(Bloomberg) -- UniCredit SpA signaled a hit of about 200 basis points to its capital buffers in an “extreme scenario” in which its Russian banking assets are wiped out, joining European lenders detailing the potential fallout from the financial turmoil after the Ukraine invasion.  

The Milan-based bank doesn’t consider an extreme scenario -- where the entirety of its exposure to the country is no longer recoverable -- as its base case and confirmed that it will pay its planned dividend on 2021 earnings. The bank said it’s closely monitoring developments within the country, while stopping short of Italian rival Intesa Sanpaolo SpA and insurer Assicurazioni Generali SpA in reviewing or exiting its business in the country. 

UniCredit is among European banks with the biggest exposures to Russia, along with Austria’s Raiffeisen Bank International AG and France’s Societe Generale SA. It offers banking services to corporate and individual clients in the country through 4,000 employees and 70 branches. Loans to customers of UniCredit’s Russian unit amounted at 7.8 billion euros at end December, while cross border exposure to Russian customers is about 4.5 billion euros.

 

UniCredit’s comments echo those of Societe Generale, which last week warned of a potential hit of 50 basis points to its capital buffers in an extreme scenario in which it was stripped of property rights to its banking assets in Russia. Both banks said said their dividend would remain unaffected in a worst-case scenario and that they have more than enough buffer to absorb the hit. By contrast, Raiffeisen Bank International halted its 2021 dividend payment.

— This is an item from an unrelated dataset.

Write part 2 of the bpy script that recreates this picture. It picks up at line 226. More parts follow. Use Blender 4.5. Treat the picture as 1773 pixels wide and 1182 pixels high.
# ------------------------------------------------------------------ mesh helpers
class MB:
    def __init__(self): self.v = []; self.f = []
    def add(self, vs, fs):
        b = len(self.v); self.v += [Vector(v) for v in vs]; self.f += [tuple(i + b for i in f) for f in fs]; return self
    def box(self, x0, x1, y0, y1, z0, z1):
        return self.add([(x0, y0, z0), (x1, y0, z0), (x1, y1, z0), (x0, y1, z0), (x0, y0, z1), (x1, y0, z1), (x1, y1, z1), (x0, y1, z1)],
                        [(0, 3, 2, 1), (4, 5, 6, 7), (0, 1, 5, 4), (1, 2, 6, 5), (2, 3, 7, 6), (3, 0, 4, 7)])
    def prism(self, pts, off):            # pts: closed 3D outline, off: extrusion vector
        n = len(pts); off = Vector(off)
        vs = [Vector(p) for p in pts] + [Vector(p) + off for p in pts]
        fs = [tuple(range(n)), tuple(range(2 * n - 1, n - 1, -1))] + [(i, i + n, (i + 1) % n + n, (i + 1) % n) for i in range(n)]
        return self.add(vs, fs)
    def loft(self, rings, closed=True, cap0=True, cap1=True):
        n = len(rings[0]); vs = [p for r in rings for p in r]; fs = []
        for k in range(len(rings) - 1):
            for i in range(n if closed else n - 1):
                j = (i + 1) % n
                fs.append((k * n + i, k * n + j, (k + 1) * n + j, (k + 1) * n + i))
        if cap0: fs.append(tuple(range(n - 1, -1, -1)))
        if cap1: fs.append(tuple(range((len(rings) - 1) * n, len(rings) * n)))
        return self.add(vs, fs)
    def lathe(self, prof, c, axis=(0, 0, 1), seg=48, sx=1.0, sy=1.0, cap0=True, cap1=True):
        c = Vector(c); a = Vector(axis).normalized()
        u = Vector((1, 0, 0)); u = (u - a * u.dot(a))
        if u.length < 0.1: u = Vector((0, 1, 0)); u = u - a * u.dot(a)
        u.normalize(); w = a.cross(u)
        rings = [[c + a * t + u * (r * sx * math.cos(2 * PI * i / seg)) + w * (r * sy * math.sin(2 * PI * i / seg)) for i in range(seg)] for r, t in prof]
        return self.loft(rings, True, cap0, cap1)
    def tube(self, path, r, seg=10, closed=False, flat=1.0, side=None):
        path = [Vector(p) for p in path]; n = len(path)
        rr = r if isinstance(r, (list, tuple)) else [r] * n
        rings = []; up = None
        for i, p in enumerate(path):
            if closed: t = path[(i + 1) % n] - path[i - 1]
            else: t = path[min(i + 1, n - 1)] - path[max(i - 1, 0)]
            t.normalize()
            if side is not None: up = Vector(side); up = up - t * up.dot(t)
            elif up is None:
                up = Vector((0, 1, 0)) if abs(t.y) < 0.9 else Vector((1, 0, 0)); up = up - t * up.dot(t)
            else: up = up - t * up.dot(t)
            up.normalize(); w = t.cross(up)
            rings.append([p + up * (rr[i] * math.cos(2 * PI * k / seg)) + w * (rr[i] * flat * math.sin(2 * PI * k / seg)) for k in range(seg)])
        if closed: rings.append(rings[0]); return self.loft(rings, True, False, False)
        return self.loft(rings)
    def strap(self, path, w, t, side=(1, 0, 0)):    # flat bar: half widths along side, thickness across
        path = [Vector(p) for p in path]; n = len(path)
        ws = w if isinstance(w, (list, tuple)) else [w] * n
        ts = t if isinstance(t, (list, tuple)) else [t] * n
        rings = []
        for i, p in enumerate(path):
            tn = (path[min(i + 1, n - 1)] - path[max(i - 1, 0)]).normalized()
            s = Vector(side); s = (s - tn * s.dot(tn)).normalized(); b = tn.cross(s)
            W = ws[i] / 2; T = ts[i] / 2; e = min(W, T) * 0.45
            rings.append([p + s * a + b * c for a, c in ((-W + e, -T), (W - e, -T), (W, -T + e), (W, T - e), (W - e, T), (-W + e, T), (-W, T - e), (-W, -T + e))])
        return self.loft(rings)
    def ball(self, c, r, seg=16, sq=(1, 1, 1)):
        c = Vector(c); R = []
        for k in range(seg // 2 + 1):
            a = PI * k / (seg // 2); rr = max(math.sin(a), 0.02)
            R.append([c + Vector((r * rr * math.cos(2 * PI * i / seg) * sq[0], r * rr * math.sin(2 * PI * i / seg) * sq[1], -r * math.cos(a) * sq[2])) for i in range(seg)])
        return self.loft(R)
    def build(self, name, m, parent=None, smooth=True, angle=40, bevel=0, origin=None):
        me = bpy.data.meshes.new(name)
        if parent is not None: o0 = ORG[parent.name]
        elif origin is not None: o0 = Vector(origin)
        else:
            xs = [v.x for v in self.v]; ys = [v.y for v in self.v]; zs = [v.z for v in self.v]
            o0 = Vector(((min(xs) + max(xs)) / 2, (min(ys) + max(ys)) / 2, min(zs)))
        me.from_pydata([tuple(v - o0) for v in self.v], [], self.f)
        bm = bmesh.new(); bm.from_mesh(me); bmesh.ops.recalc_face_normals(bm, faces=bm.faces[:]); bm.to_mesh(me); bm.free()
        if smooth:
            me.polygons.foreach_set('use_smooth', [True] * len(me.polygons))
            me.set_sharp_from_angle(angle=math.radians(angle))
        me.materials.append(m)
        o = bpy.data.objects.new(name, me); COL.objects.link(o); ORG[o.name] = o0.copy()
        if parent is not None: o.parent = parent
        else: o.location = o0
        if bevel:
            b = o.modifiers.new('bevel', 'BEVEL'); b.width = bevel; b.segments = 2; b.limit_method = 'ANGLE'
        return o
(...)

European banks are seeking to reassure investors of the muted impact of even an outright nationalization of their assets in Russia after their stocks bore the brunt of the sell off in European equity markets. Many European lenders such as Deutsche Bank AG have been winding down their dealings in Russia over recent years. 

Last week, rival Intesa Sanpaolo SpA said its operations in Russia are “under strategic review,” as banks in the region struggle with the impact of financial sanctions. Generali SpA, Italy’s largest insurer, said last week that it‘s winding down its Europ Assistance operations in Russia, quitting the board of Ingosstrakh Insurance Co. and closing its Moscow representative office.

At the December unveiling of UniCredit CEO Andrea Orcel’s new strategy for the bank, the lender forecast that Eastern Europe including Russia would have the highest profitability of any of its regions. UniCredit some 12 billion euros in assets in Russia, and did due diligence on taking over local lender Otkritie Bank FC -- but the Ukraine situation made it untenable.

Italian and Austrian banks have increased their exposure to Russia since early 2015 while European peers pulled back, according to data from the Bank for International Settlements compiled by Bloomberg Intelligence. Other major foreign banks in Russia include lenders from France, Germany, the Netherlands and the U.K., the data show.

The European Central Bank has intensified monitoring of the risks that lenders face to their liquidity, loan books, trading and currency positions, Bloomberg has reported. 

Russia’s economy is being roiled by sanctions, with its foreign reserves frozen after it invaded Ukraine, while Moscow’s capital controls and a ban on foreigners selling securities locally have shut the exit for international investors. Fitch Ratings and Moody’s Investors Service have cut the country’s credit ratings to junk and MSCI Inc. is eliminating Russian equities from its emerging-markets index. Several of the country’s largest banks have been blocked from parts of the global financial system.